The motivations for the existence of the LMC corona include the LMC’s high mass with its recently discovered cohort of dwarf galaxies (the Magellanic group of dwarfs); theory predicts  that a high-mass LMC should be surrounded by a warm halo. Tentative observational evidence for the corona has been provided by detections of highly ionized gas at coronal temperatures (105 K) in the ultraviolet spectra of hot stars in the LMC.

The Magellanic Corona scenario differs from the popular dwarf-dwarf galaxy interaction models that explain only the neutral hydrogen gas (~10-20% of the mass of the Stream), but not the dominant ionized component.
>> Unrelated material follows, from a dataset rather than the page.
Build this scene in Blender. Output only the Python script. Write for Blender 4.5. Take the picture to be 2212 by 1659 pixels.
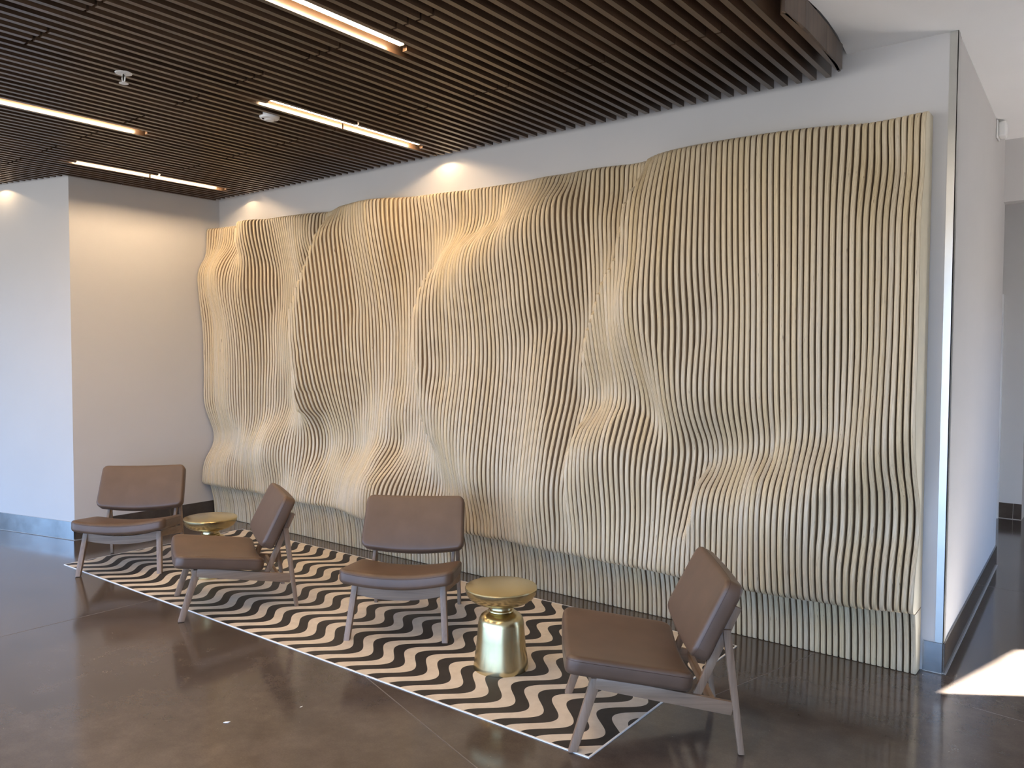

Our hydrodynamical simulations carried out by Scott Lucchini quantify the effect of including the Magellanic Corona and find it is indeed the dominant component in creating the Stream. The resulting total mass of the Stream is found to be in good agreement with observations, in particular explaining the large ionized component, but also the two filaments, one originating  from the LMC and the other from the SMC.

Figure 3. The infall of the Clouds in Magellanic coordinates. Movie showing the past 1.34 billion years of the Clouds’ dynamics shown in Magellanic coordinates. a, The gas column density of the simulated Stream composed of the Magellanic Corona gas and cold disk gas stripped from the Clouds. b, Column density only of the simulated cold gas Stream as compared to HI data, with black, gray, white contours corresponding to the observed column density of 1019, 1020, and 1021 cm-2 respectively.

Our next step is to demonstrate the existence of the Magellanic Corona with the use of the Cosmic Origins Spectrograph on the Hubble Space Telescope, by looking for absorption in highly-ionized states of carbon and silicon in the UV spectra of background quasars lying near the LMC on the sky. 

Over 50 years have now passed since the discovery of the Stream, and with the inclusion of the Magellanic Corona, we are now closing in on a full understanding of its formation.